Was he considering himself ready to go to heaven and prepared in his white robes for his salvation?

@JW Insider might remember the story of A.H. Macmillan standing on the bridge in his white robes ready to be raptured. I forget the details though.

The robes story may have shown that A.H.MacMillan was a good story-teller, but didn't care so much for research. He says there was a newspaper story about the occasion in Pittsburgh, but was probably confusing this with a story of some non-Russellite Second Adventists in Philadelphia. All the major Pittsburgh and Allegheny newspapers from the time period still exist and nothing like this was reported in Pittsburgh. The other thing is that the original "white robes" or "ascension robes" stories were probably made up out of whole cloth by non-Adventists making fun of Adventists, continuing since the Great Disappointment of 1843 and 1844, and repeated on a smaller scale among "Barbourite" Adventists in 1873 and 1874, with some Barbourite/Russellite Adventists trying again in 1878 and 1881.

But "ascension robes" were not a real, confirmed part of any of these stories.

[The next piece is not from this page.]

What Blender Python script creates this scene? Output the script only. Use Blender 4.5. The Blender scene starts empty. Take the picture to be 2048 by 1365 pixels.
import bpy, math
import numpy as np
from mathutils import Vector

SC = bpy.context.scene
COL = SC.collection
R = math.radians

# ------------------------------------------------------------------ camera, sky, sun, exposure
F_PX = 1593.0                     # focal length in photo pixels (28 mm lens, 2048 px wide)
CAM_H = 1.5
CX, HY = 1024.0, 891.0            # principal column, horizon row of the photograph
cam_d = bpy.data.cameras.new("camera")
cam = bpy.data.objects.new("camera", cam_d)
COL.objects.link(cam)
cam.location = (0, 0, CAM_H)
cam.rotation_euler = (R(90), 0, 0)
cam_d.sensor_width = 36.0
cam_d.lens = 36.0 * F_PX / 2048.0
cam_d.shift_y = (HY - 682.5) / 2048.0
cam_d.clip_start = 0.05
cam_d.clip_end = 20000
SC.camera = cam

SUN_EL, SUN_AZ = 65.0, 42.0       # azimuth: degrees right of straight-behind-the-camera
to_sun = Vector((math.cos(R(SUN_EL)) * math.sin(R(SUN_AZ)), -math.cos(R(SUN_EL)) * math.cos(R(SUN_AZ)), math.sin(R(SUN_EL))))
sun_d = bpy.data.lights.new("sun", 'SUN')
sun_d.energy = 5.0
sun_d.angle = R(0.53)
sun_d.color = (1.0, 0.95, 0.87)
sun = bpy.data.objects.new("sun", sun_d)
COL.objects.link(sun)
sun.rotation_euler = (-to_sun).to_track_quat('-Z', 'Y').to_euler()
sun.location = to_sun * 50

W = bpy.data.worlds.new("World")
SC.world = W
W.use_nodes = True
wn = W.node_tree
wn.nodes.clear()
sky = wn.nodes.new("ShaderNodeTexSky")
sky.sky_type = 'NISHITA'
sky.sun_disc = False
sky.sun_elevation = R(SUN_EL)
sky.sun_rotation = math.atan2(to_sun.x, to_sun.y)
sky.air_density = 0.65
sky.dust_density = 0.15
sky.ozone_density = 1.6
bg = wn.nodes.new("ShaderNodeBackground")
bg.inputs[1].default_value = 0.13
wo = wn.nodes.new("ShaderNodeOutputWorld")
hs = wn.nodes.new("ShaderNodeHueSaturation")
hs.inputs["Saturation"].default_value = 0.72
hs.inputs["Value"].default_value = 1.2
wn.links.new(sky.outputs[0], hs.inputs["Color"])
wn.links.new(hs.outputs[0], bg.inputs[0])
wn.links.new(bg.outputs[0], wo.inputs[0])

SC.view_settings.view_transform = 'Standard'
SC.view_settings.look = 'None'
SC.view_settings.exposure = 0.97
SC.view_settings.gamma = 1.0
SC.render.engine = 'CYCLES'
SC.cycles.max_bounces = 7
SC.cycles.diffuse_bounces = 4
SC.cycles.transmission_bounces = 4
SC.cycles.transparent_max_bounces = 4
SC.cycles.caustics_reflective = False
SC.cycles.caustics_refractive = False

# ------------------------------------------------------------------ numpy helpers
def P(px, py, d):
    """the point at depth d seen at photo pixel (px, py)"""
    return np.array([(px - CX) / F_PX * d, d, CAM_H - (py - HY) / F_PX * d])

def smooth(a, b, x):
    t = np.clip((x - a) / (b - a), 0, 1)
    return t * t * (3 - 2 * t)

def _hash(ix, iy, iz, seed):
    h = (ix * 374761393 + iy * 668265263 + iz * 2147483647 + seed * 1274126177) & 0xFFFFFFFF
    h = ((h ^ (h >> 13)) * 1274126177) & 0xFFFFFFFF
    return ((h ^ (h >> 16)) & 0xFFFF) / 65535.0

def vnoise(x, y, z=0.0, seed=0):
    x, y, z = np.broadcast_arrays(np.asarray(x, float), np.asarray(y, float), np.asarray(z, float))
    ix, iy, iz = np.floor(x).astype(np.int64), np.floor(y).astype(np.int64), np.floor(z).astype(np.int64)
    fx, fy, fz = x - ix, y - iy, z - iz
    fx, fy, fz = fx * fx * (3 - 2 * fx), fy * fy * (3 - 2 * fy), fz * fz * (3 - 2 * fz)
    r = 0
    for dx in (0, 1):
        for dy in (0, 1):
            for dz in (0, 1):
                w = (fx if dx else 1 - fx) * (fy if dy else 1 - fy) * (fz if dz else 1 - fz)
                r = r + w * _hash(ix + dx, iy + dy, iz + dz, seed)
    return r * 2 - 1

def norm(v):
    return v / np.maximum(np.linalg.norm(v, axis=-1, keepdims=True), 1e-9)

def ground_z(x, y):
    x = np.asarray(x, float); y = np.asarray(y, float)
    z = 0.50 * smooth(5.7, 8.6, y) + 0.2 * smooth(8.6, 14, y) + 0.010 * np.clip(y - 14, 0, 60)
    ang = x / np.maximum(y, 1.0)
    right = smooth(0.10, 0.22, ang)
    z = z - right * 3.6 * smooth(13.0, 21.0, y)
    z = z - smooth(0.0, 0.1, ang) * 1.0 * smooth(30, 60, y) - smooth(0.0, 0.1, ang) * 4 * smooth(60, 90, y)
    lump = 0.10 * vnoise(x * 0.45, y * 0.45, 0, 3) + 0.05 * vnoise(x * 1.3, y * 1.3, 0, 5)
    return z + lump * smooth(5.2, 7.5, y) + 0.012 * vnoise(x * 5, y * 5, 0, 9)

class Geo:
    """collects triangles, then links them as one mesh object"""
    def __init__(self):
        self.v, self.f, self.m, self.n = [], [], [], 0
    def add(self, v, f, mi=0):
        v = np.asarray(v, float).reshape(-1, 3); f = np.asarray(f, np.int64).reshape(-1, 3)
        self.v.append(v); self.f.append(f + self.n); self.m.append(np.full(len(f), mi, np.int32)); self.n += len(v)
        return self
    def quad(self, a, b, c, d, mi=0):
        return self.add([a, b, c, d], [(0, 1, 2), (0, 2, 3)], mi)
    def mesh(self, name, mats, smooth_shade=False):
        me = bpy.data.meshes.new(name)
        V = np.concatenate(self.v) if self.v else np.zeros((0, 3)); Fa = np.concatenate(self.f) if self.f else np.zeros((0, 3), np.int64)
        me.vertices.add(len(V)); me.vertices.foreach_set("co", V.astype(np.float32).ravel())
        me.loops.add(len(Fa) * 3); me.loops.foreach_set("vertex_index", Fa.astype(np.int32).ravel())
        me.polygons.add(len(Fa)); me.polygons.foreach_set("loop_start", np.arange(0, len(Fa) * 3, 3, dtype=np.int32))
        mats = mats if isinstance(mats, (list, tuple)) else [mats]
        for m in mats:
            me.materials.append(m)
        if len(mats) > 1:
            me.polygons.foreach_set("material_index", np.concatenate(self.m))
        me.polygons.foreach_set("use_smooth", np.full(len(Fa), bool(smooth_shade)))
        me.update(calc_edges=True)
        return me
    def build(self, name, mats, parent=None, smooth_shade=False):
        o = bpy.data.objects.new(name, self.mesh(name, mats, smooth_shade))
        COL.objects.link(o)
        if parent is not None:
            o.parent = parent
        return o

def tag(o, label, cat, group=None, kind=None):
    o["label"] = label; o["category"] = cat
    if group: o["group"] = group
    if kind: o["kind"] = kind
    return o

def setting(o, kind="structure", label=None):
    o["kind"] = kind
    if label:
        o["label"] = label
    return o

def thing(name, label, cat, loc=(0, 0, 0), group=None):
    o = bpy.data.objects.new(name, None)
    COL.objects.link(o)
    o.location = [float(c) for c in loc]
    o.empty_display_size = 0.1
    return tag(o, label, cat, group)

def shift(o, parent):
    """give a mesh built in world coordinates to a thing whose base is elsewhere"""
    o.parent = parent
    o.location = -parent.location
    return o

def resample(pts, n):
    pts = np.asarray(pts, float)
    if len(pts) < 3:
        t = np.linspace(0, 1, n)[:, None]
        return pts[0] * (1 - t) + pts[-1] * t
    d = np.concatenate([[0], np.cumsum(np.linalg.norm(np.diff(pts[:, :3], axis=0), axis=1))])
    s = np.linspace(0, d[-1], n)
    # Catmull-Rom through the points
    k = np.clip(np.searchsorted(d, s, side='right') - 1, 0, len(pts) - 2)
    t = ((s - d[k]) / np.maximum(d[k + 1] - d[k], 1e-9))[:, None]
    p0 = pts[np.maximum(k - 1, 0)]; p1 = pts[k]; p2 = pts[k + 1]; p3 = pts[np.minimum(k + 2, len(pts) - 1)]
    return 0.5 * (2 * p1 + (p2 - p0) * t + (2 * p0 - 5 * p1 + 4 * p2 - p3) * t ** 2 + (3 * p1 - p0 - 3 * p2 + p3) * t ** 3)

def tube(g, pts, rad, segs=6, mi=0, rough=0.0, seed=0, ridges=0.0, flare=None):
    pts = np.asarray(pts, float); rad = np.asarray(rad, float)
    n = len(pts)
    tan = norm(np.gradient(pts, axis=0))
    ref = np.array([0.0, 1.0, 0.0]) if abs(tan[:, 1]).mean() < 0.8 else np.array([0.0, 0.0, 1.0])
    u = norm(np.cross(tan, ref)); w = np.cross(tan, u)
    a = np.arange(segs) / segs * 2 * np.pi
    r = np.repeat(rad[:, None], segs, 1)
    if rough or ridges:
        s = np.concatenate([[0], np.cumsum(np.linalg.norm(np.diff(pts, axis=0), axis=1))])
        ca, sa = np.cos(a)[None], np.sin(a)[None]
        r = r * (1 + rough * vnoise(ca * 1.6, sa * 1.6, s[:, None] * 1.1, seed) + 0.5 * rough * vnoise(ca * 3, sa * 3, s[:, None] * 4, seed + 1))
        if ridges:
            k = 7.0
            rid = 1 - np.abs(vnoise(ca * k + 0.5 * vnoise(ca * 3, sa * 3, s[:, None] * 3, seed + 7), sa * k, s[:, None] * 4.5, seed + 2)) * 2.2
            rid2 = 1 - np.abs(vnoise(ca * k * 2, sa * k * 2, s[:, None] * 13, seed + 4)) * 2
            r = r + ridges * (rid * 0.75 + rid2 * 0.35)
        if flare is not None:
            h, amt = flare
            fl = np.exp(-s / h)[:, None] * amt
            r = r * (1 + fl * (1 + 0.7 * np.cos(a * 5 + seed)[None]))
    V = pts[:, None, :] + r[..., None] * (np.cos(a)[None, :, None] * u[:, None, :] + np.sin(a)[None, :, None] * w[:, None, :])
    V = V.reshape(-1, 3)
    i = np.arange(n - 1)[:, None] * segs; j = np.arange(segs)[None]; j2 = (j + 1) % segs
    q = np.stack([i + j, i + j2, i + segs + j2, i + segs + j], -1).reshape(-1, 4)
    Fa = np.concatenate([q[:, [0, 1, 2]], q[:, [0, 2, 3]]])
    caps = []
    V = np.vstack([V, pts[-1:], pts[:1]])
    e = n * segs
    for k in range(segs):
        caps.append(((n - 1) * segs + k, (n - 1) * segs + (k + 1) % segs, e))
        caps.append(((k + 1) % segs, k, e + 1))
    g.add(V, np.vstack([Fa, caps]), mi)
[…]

Biblically, it was the "Lord" who was going to give the robes. Boston newspapers made up stories about clothes manufacturers working overtime to create these robes in time, but there was never any evidence. 

By 1916 however these stories of white "ascension robes" had become an accepted part of the supposed culture of Second Adventists, from outsiders, but had become "true" through repetition. So it's possible that Russell believed they were a useful symbol of his true faith in his imminent ascension. And it's possible that MacMillan writing in the 1950's was recalling events through those later "filters." But at the time, Sturgeon and Rutherford made an effort to distance the "toga" from that interpretation. 

I think it was possible that Russell's mind was gone by then. The type of sickness he had was the close equivalent of being poisoned to die slowly until the mind goes, too.